Short task: Gather all lines in the data that hold the string "from".

Given material:
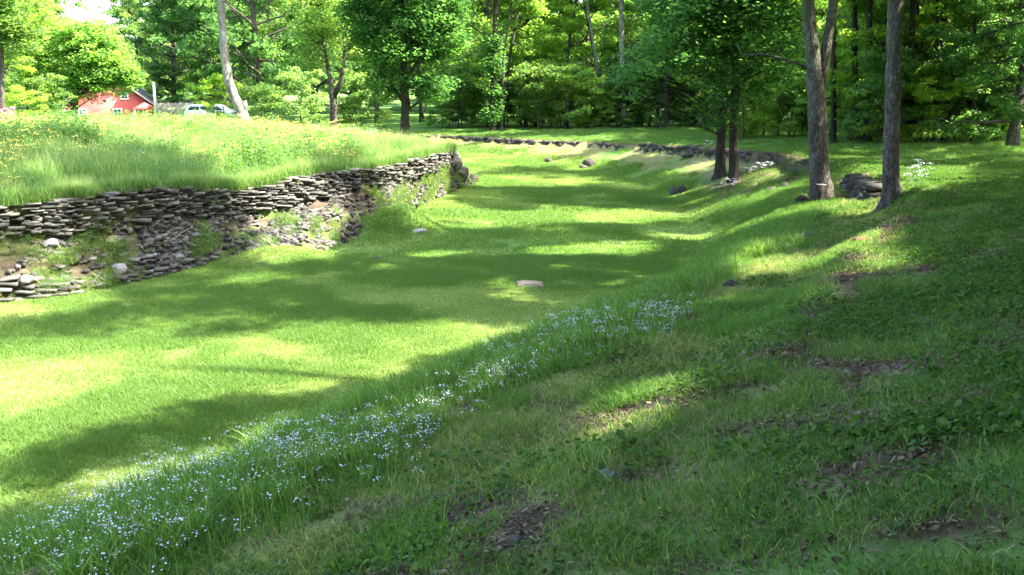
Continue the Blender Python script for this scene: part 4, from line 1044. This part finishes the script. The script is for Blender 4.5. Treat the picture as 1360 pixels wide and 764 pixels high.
# far-off wood
n_ = 115; fa = rng.uniform(-120, 1480, n_); fy = rng.uniform(112, 175, n_); fx = pd(fa, fy); fz = terrain(fx, fy)[0]
fs_ = np.where((fa > 60) & (fa < 225), .7, np.where((fa > 580) & (fa < 850), .85, 1.15))*rng.uniform(.85, 1.15, n_); rt = np.zeros((n_, 3)); rt[:, 2] = rng.random(n_)*6.28
instancer('distant_woods', np.stack([fx, fy, fz-.5], 1), rt, fs_, rng.integers(0, 3, n_), [v[1] for v in VB], 'far-off wood closing the view behind the nearer trees', 'woods')
# centre: forest beyond the far bank
fg = 'trees in the wood beyond the far bank'
cen = [(628, 74, VS[0], 1.15, LT_), (648, 66, VS[1], 1.2, MD), (667, 64, VS[2], 1.0, LT_), (690, 80, VS[0], 1.3, BR), (712, 68, VS[1], 1.1, LT_), (735, 78, VS[2], 1.3, LT_), (752, 66, VS[0], .95, BR),
       (775, 84, VS[1], 1.35, LT_), (800, 70, VS[2], 1.1, MD), (850, 66, VS[1], 1.2, LT_), (872, 62, VS[2], 1.0, LT_), (895, 78, VS[0], 1.3, MD), (925, 64, VS[1], 1.05, BR), (590, 90, VS[2], 1.4, MD), (560, 78, VS[1], 1.2, LT_),
       (500, 76, VS[0], 1.2, LT_), (610, 100, VB[1], 1.3, LT_), (680, 104, VB[0], 1.35, LT_), (760, 108, VB[2], 1.2, BR), (850, 104, VB[1], 1.5, MD), (930, 96, VB[2], 1.5, LT_), (540, 108, VB[0], 1.5, LT_)]
for k, (px, y_, v, s, tint) in enumerate(cen):
    bt(v, px, y_, s, tint, 'leafy tree', fg, 'woodland_tree')
random.seed(9)
for k in range(44):
    px = 588+k*9+random.uniform(-5, 5); y_ = 61+random.uniform(0, 6)+(3 if px < 700 else 0)
    if 610 < px < 640: y_ += 5
    bt(VH[k % 3], px, y_, random.uniform(.6, 1.35), random.choice([LT_, BR, LT_, MD, DK]), 'leafy green bush in the hedge of undergrowth beyond the far bank', 'bushes beyond the far bank', 'bush', cat='bush')
# ivy-clad pale trunk
bg_tree('ivy_clad_tree', 62, [(830, 182), (829, 150), (827, 110), (826, 60), (825, 10), (824, -60)], [10, 8, 7, 7, 6, 4], 'bark_pale', 'tall pale trunk wrapped in dark ivy near its base, beyond the far bank', (.55, .75, .6),
        [(832, 120, 12, 34, 34), (838, 165, 15, 16, 22), (822, -40, 40, 30, 70)])
bg_tree('bare_tree', 64, [(798, 180), (797, 120), (790, 70), (782, 20), (776, -20)], [6, 5, 4, 3, 2], 'bark_pale', 'thin pale leaning trunk left of the ivy-clad trunk', LT_, [(778, -30, 30, 20, 40), (800, 150, 12, 16, 10)])
bg_tree('ivy_clad_tree', 60, [(654, 178), (655, 120), (657, 60), (658, 0), (660, -60)], [9, 8, 7, 6, 4], 'bark_dark', 'dark ivy-covered trunk left of a thin bare stem beyond the far bank', (.5, .7, .6),
        [(655, 90, 8, 60, 46), (660, -50, 50, 50, 120), (650, 150, 12, 14, 14)])
bg_tree('slender_tree', 61, [(666, 176), (667, 130), (669, 80), (674, 40), (680, 0)], [5, 4.5, 4, 3, 2], 'bark_grey', 'thin bare grey stem just right of the dark ivy-covered trunk', LT_, [(690, -30, 36, 40, 70)])
# right: the dense wood behind the plateau
random.seed(15)
rg = 'trees in the shaded wood on the right'
for k in range(34):
    px = 990+(k*37 % 470)+random.uniform(-8, 8); y_ = 37+(k*7 % 30)+random.uniform(0, 2)
    if px < 1140: y_ += 13
    v = VS[k % 3] if k % 4 else VU[k % 2]; s = random.uniform(.85, 1.2)
    bt(v, px, y_, s, random.choice([MD, LT_, BR, LT_, BR]), 'leafy woodland tree standing in the dense wood on the right', rg, 'woodland_tree')
for k in range(9):
    px = 960+k*55+random.uniform(-8, 8); y_ = 60+random.uniform(0, 30)
    bt(VB[k % 3], px, y_, random.uniform(1, 1.4), random.choice([LT_, BR, MD]), 'leafy woodland tree standing in the dense wood on the right', rg, 'woodland_tree')
for k in range(40):
    px = 975+k*11+random.uniform(-8, 8); y_ = 35+random.uniform(0, 7)+(7 if px < 1110 else 0)
    bt([VH[0], VU[0], VH[1], VH[2], VU[1]][k % 5], px, y_, random.uniform(.6, 1.1), random.choice([MD, DK, LT_, BR]), 'leafy bush in the undergrowth of the wood on the right', 'bushes in the wood on the right', 'bush', cat='bush')
bt(VC[0], 1345, 33.5, .95, DK, 'dark feathery evergreen at the right edge of the photo', name='evergreen_tree')
bt(VC[0], 1300, 38, 1.0, (.6, .75, .65), 'dark feathery evergreen left of the one at the right edge', name='evergreen_tree')
def stem(px, py, y_, w_, label, lean=0):
    return bg_tree('dark_stem_tree', y_, [(px, py), (px+lean*.3, py-50), (px+lean*.7, py-120), (px+lean, -10), (px+lean*1.2, -80)], [w_*1.2, w_, w_*.9, w_*.75, w_*.4], 'bark_dark', label, MD, [(px+lean*1.2, -70, 45, 40, 60)])
stem(1107, 192, 37, 7, 'slim dark trunk just right of the forked tree, in the wood')
stem(1138, 192, 38, 9, 'left of a pair of dark trunks in the wood between the forked and single trees', -4)
stem(1152, 192, 37.5, 9, 'right of a pair of dark trunks in the wood between the forked and single trees', 3)
stem(1207, 194, 37, 8, 'dark trunk in the wood directly right of the single grey tree', 5)
stem(1222, 194, 40, 7, 'slender dark trunk second right of the single grey tree', -4)
stem(1240, 194, 37, 6, 'slender dark trunk third right of the single grey tree', 6)
stem(1254, 196, 38, 8, 'dark trunk in the wood left of the feathery evergreens', 0)
stem(1290, 198, 36, 5, 'thin dark trunk among the feathery evergreens', 5)
stem(885, 186, 60, 6, 'thin dark trunk beyond the far bank left of the twin dark trees', 0)
stem(698, 178, 66, 5, 'thin dark trunk beyond the far bank between ivy-clad trunks', 3)
# white-flowered weeds by the twin trees and by the single tree
wp = patch_mesh('white_weed', flower_patch(M['petal_white'], 9, (.35, .75), .5, 16, .03, .05)+[(*blades(40, .5, (.2, .5), (.008, .012), .8, segs=3), M['long'])])
wb = patch_mesh('blue_weed', flower_patch(M['petal_blue'], 12, (.3, .8), .5, 18, .025, .05)+[(*blades(60, .5, (.2, .5), (.008, .012), .8, segs=3), M['long'])])
for k, (px, py, s, me, lb) in enumerate([(968, 262, .9, wp, 'white-flowered weed on the lawn in front of the twin dark trees'), (992, 240, .7, wp, 'white-flowered weed just right of the twin dark trees'), (1008, 236, .8, wp, 'white-flowered weed halfway from the twin dark trees to the forked tree'),
     (1020, 230, .6, wp, 'smallest white-flowered weed left of the forked tree'), (1212, 262, .75, wb, 'bluish-flowered weed clump right beside the single grey tree'), (1222, 250, .8, wb, 'bluish-flowered weed clump second from the single grey tree'), (940, 205, .8, wp, 'white-flowered weed on the crest left of the twin dark trees')]):
    g = on_ground(px, py); o = obj('flowering_weed', me, loc=g); o.scale = (s,)*3; tag(o, lb, 'weed')

# ------------------------------------------------------------------ red house, pole, fence, car
HY = 95.0; hx = pd(147, HY); hz = H(hx, HY); house = empty('red_house', (hx, HY, -.55)); house.rotation_euler[2] = rad(17); sc = HY/FPX
red = simple('red_boards', (.42, .055, .045), .7, .2, 3); 
m_, n_ = new_mat('red_siding'); M['red_siding'] = m_
w_ = N(n_, 'ShaderNodeTexWave', wave_type='BANDS', bands_direction='X'); w_.inputs['Scale'].default_value = 3.2; w_.inputs['Distortion'].default_value = .2
n_.links.new(pos_vec(n_, obj=True), w_.inputs['Vector'])
finish(n_, mixc(n_, noise(n_, 2, 5), (.46, .085, .075), (.60, .15, .13)), .75, w_.outputs['Fac'], .5, .03, .2)
simple('white_trim', (.80, .80, .78), .6); simple('grey_roof', (.16, .15, .15), .85, .2, 8); simple('old_wood', (.30, .27, .23), .9, .1, 6)
m_, n_ = new_mat('dark_glass'); finish(n_, (.03, .04, .04), .3, None, spec=.4); M['dark_glass'] = m_
hw = 4.35; ez = 2.75; pz = 6.05; hd = 9.0
mb = MB(); mb.prism([(-hw, -1.2), (hw, -1.2), (hw, ez), (0, pz-.15), (-hw, ez)], 0, hd); mb.build('wall', M['red_siding'], house)
for sgn in (-1, 1):
    mb = MB(); ex = sgn*(hw+.35); mb.prism([(ex, ez-.28), (0, pz), (0, pz+.16), (ex, ez-.12)], -.4, hd+.4); rf = mb.build('roof', M['grey_roof'], house)
    mb = MB(); mb.prism([(ex, ez-.44), (0, pz-.17), (0, pz-.005), (ex, ez-.285)], -.42, -.33); mb.build('verge_board', M['white_trim'], rf)
    mb = MB(); mb.box((sgn*(hw+.01), -.02, .8), (.22, .1, 3.8)); mb.build('corner_trim', M['white_trim'], house)
mb = MB(); mb.tube([(2.35, 1.5, 4.0), (2.35, 1.5, 5.3)], [.14, .14], 10); mb.build('vent_pipe', M['old_wood'], house)
def window(x_, z_, w__, h__):
    mb = MB(); t_ = .13
    for (cx, cz, a, b) in ((x_, z_+h__/2, w__+t_*2, t_), (x_, z_-h__/2, w__+t_*2, t_), (x_-w__/2, z_, t_, h__-t_), (x_+w__/2, z_, t_, h__-t_)): mb.box((cx, -.035, cz), (a, .07, b))
    mb.box((x_, -.028, z_), (w__-t_, .045, .05)); mb.box((x_, -.024, z_), (.05, .04, h__-t_-.002)); f_ = mb.build('window', M['white_trim'], house)
    mb = MB(); mb.box((x_, -.004, z_), (w__-t_, .02, h__-t_)); mb.build('pane', M['dark_glass'], f_)
window((165-147)*sc, 3.62, .62, .62); window((113-147)*sc, 1.75, .75, 1.15); window((155-147)*sc, 1.75, .75, 1.15)
mb = MB(); mb.prism([(2.2, 2.25), (4.6, 2.25), (4.6, 2.35), (3.4, 3.0), (2.2, 2.35)], -1.9, -.05); pr_ = mb.build('porch_roof', M['red_siding'], house)
for q in (2.4, 4.4): mb = MB(); mb.box((q, -1.75, .8), (.16, .16, 2.88)); mb.build('post', M['white_trim'], pr_)
mb = MB(); mb.box((3.4, -.03, 1.0), (1.0, .06, 2.1)); dr_ = mb.build('door', M['white_trim'], house)
tag(house, 'red boarded house with white window frames and grey gable roof behind the meadow', 'house')
# white pole
px_ = pd(207, 88); zz_ = H(px_, 88); mb = MB(); top = at_y(207, 110, 88)[2]; mb.tube([(0, 0, -.2), (0, 0, top-zz_)], [.13, .11], 12); tag(mb.build('pole', M['white_trim'], loc=(px_, 88, zz_)), 'short white pole standing right of the red house', 'pole')
# weathered fence
fx0, fx1 = pd(208, 84), pd(256, 84); fz = H((fx0+fx1)/2, 84); fr_ = empty('board_fence', (fx0, 84, fz)); L_ = fx1-fx0
mb = MB(); k = 0
xx = .05
while xx < L_: mb.box((xx, .03, .80+.03*math.sin(k*3.3)), (.13, .03, 1.45)); xx += .17; k += 1
mb.build('board_panel', M['old_wood'], fr_)
for q in np.linspace(0, L_, 4): mb = MB(); mb.box((q, .12, .75), (.12, .12, 1.75)); mb.build('post', M['old_wood'], fr_)
tag(fr_, 'weathered grey board fence between the white pole and the parked car', 'fence')
# car: a pale estate seen from the side
CY = 76.0; cx0, cx1 = pd(249, CY), pd(325, CY); cl_ = cx1-cx0; cz_ = at_y(285, 138.5, CY)[2]-1.5; car = empty('parked_car', ((cx0+cx1)/2, CY, cz_)); hl = cl_/2
paint = simple('silver_paint', (.80, .80, .80), .35, .5, 2); simple('black_rubber', (.02, .02, .02), .8); simple('steel', (.5, .5, .52), .35, .5, 4, .8)
prof = [(-hl, .35), (-hl, .80), (-hl+.10, .95), (-hl+.25, 1.38), (-hl+.55, 1.48), (-.1*hl, 1.5), (.18*hl, 1.42), (.48*hl, 1.0), (.85*hl, .88), (hl, .70), (hl, .35), (.78*hl, .28), (-.8*hl, .28)]
mb = MB(); mb.prism(prof, -.85, .85); body = mb.build('body', paint, car); bv = body.modifiers.new('bevel', 'BEVEL'); bv.width = .05; bv.segments = 2
for (a, b, c_, d_) in ((-hl+.36, -hl+.50, -.46*hl, -.46*hl), (-.42*hl, -.42*hl, -.04*hl, -.04*hl), (.0, .0, .16*hl, .38*hl)):
    for sd in (-.862, .852):
        mb = MB(); mb.prism([(a, 1.04), (d_, 1.04), (c_, 1.33), (b, 1.33)], sd, sd+.012); mb.build('window', M['dark_glass'], car)
for sx_ in (-.62*hl, .62*hl):
    for sd in (-.80, .80):
        mb = MB(); mb.tube([(sx_, sd-.1, .32), (sx_, sd+.1, .32)], [.32, .32], 20); wh = mb.build('wheel', M['black_rubber'], car)
        mb = MB(); mb.tube([(sx_, sd-.115, .32), (sx_, sd+.115, .32)], [.19, .19], 16); mb.build('rim', M['steel'], wh)
mb = MB(); mb.box((hl-.02, -.6, .68), (.1, .3, .14)); mb.build('headlight', M['steel'], car); mb = MB(); mb.box((hl-.02, .6, .68), (.1, .3, .14)); mb.build('headlight', M['steel'], car)
tag(car, 'silver-white parked car half hidden by the tall meadow, left of the leaning tree', 'car')
print('objects', len(bpy.data.objects))

finish_labels()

Exercise response:
Continue the Blender Python script for this scene: part 4, from line 1044. This part finishes the script. The script is for Blender 4.5. Treat the picture as 1360 pixels wide and 764 pixels high.
for k, (px, py, s, me, lb) in enumerate([(968, 262, .9, wp, 'white-flowered weed on the lawn in front of the twin dark trees'), (992, 240, .7, wp, 'white-flowered weed just right of the twin dark trees'), (1008, 236, .8, wp, 'white-flowered weed halfway from the twin dark trees to the forked tree'),
     (1020, 230, .6, wp, 'smallest white-flowered weed left of the forked tree'), (1212, 262, .75, wb, 'bluish-flowered weed clump right beside the single grey tree'), (1222, 250, .8, wb, 'bluish-flowered weed clump second from the single grey tree'), (940, 205, .8, wp, 'white-flowered weed on the crest left of the twin dark trees')]):
# car: a pale estate seen from the side